# Start of Data excerpt

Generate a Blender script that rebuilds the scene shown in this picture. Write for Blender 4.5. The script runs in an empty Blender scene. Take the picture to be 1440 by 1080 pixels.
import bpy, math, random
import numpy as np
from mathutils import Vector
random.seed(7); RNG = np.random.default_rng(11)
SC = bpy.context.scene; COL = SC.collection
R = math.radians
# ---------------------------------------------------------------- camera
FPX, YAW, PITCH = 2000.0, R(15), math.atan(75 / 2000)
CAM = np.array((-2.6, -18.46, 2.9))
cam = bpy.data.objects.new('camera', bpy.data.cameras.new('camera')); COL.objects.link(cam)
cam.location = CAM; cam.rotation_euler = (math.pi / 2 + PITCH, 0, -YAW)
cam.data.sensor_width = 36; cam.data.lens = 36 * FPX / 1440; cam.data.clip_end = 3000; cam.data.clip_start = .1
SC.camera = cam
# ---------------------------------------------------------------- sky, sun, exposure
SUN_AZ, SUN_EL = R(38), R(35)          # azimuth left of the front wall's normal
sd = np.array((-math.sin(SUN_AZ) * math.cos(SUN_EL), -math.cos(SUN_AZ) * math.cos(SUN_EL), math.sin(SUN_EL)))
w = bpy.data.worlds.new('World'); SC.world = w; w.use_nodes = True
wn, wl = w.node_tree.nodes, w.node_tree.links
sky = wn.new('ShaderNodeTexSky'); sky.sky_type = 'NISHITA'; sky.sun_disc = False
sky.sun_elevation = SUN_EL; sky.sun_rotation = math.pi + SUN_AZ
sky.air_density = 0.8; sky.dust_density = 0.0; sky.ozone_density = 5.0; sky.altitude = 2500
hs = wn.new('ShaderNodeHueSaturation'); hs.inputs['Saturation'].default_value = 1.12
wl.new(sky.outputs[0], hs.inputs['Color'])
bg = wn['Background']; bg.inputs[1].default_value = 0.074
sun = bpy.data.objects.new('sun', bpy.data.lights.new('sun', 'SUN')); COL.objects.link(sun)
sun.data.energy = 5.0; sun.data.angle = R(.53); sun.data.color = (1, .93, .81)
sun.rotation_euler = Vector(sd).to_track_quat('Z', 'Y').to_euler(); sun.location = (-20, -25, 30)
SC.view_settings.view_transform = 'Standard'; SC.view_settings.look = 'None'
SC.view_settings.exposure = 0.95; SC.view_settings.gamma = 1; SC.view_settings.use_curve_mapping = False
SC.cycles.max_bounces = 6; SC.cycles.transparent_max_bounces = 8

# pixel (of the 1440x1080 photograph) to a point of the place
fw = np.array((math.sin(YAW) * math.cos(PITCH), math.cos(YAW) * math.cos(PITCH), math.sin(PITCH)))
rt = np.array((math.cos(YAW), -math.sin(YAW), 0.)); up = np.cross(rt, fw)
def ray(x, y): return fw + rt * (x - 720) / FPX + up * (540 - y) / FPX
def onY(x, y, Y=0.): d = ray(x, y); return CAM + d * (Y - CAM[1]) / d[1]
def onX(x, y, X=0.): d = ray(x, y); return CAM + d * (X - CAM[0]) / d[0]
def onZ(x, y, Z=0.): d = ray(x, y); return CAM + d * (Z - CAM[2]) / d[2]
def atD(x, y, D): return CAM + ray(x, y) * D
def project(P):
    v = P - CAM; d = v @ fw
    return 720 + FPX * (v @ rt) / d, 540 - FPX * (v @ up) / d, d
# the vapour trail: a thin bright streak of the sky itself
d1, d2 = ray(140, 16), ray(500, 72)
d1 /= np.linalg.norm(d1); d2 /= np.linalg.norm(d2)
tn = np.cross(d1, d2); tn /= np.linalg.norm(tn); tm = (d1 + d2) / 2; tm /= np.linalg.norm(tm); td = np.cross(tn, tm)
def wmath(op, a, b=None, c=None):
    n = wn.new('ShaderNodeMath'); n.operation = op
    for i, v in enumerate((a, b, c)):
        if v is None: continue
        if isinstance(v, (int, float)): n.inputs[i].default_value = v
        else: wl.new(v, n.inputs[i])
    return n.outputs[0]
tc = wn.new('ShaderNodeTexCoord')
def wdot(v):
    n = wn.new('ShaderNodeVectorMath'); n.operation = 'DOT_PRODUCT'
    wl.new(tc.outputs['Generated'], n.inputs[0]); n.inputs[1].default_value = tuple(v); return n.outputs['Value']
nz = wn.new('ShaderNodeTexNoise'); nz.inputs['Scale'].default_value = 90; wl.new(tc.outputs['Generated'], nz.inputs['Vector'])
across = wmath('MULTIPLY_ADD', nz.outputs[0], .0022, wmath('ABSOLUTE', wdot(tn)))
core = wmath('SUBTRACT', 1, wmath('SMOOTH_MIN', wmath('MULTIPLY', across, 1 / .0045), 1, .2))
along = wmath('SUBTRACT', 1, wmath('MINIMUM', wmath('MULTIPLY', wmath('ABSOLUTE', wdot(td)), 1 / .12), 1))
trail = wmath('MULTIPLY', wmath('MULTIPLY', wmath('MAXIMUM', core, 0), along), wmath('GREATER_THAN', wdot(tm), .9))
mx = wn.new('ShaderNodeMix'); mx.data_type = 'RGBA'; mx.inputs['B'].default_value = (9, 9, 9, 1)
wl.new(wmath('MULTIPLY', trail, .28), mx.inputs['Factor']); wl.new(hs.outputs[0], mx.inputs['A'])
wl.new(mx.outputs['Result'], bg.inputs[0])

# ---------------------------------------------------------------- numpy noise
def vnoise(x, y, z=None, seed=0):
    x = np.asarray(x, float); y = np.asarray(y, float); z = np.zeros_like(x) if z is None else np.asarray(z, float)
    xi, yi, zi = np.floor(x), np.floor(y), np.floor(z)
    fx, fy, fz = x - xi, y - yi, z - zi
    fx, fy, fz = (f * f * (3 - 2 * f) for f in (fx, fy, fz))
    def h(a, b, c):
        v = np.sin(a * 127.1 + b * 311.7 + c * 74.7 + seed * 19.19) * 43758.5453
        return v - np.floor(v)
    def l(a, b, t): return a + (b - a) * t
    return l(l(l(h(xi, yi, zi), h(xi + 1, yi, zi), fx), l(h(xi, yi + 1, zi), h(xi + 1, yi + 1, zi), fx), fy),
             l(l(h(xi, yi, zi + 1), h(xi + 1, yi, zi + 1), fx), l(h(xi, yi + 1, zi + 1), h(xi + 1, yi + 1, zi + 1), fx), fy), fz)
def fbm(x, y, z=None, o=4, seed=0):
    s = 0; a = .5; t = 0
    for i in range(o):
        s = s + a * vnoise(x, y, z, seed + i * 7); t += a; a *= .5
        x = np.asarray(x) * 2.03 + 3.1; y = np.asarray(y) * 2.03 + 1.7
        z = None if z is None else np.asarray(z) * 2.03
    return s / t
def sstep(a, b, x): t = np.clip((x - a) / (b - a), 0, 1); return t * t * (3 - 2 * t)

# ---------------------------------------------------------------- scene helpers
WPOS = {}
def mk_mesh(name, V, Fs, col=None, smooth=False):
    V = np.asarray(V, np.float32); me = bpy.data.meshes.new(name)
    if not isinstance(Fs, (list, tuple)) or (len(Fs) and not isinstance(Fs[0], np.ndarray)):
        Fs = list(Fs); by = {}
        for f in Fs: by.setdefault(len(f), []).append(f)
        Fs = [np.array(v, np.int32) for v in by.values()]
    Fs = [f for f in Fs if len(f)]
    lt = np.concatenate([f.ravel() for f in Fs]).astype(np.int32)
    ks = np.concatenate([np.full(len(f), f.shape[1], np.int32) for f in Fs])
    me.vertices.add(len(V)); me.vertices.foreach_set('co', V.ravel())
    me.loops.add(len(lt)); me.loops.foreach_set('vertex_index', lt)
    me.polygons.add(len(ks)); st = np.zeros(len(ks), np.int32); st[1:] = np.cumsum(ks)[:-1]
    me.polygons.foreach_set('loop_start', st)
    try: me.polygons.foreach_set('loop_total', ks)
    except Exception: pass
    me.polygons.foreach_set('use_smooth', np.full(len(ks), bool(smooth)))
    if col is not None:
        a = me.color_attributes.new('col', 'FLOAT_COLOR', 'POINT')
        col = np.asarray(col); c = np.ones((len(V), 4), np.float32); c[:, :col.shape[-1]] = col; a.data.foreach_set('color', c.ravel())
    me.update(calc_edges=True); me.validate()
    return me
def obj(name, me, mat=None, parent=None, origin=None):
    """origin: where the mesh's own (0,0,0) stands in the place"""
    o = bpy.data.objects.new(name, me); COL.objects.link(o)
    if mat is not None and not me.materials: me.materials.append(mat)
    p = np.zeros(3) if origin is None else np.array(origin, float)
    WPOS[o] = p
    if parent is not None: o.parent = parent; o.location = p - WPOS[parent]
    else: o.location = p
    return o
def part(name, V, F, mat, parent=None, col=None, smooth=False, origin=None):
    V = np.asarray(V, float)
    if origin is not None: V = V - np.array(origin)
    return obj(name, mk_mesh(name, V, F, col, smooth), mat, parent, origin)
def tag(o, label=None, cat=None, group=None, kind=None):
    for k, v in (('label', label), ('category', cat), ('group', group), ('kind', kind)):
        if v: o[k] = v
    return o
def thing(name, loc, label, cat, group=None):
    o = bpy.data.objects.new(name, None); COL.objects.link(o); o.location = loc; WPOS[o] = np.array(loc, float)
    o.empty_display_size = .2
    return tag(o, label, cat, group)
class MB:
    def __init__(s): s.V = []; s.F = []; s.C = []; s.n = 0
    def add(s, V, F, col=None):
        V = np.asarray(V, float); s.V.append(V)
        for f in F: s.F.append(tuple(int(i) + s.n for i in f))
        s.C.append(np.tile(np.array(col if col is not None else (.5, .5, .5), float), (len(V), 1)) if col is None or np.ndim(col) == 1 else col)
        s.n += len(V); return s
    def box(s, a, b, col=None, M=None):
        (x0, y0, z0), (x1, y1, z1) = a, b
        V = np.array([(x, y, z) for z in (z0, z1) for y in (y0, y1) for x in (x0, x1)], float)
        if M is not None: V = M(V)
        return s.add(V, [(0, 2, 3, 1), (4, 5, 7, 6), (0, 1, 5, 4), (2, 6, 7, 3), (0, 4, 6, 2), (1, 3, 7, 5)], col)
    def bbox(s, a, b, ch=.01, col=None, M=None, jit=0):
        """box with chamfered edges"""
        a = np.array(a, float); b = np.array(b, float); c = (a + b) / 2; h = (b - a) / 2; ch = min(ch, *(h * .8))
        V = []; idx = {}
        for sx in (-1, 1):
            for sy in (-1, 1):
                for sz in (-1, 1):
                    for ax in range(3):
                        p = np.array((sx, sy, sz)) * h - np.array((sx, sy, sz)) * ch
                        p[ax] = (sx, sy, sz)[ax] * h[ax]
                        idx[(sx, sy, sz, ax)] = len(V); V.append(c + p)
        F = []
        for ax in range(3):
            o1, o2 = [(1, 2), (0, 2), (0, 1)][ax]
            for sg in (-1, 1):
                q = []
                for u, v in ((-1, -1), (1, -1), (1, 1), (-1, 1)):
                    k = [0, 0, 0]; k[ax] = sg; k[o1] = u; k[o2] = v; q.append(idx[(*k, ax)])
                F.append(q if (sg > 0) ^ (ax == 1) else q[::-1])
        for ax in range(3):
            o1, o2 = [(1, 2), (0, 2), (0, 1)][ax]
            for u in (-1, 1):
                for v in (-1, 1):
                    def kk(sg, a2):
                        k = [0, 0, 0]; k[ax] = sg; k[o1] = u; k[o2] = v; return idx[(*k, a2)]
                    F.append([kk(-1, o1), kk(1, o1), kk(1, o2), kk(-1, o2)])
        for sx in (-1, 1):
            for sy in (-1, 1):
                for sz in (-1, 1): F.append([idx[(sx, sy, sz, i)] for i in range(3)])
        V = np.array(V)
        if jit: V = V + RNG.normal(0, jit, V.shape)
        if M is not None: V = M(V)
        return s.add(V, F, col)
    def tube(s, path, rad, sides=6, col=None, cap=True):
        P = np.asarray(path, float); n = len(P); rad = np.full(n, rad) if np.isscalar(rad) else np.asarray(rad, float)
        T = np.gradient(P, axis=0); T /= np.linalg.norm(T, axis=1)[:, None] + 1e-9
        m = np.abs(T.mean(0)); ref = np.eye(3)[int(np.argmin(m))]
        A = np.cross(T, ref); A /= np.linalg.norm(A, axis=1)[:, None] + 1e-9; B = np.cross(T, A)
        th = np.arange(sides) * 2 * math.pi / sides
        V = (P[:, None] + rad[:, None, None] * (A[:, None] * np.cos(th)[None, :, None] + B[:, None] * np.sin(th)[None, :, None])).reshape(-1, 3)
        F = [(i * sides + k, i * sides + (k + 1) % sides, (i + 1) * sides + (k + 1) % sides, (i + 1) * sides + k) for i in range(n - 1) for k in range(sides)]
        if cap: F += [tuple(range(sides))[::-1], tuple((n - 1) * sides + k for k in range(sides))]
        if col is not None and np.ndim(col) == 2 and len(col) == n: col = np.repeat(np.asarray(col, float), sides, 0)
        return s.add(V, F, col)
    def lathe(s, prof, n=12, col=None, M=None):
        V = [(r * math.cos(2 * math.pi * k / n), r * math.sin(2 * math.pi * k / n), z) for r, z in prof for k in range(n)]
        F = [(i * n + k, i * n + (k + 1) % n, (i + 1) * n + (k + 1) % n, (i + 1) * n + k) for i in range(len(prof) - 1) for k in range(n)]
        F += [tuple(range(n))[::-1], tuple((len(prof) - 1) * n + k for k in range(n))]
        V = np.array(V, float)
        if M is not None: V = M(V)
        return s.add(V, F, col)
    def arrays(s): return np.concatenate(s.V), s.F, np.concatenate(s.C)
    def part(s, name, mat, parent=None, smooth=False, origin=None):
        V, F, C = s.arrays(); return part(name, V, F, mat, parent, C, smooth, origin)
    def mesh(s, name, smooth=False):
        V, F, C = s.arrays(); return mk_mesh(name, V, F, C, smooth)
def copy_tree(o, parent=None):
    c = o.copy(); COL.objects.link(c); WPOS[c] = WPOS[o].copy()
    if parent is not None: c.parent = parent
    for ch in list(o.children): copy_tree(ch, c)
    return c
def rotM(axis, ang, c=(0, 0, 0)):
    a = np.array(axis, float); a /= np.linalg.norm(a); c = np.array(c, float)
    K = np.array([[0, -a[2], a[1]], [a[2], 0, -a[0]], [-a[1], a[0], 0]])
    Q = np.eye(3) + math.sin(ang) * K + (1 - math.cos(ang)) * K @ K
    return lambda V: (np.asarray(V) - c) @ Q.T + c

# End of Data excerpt

Lines of the material that contain the word "scene" are to be gathered.

▶ _In response_:
Generate a Blender script that rebuilds the scene shown in this picture. Write for Blender 4.5. The script runs in an empty Blender scene. Take the picture to be 1440 by 1080 pixels.
SC = bpy.context.scene; COL = SC.collection
# ---------------------------------------------------------------- scene helpers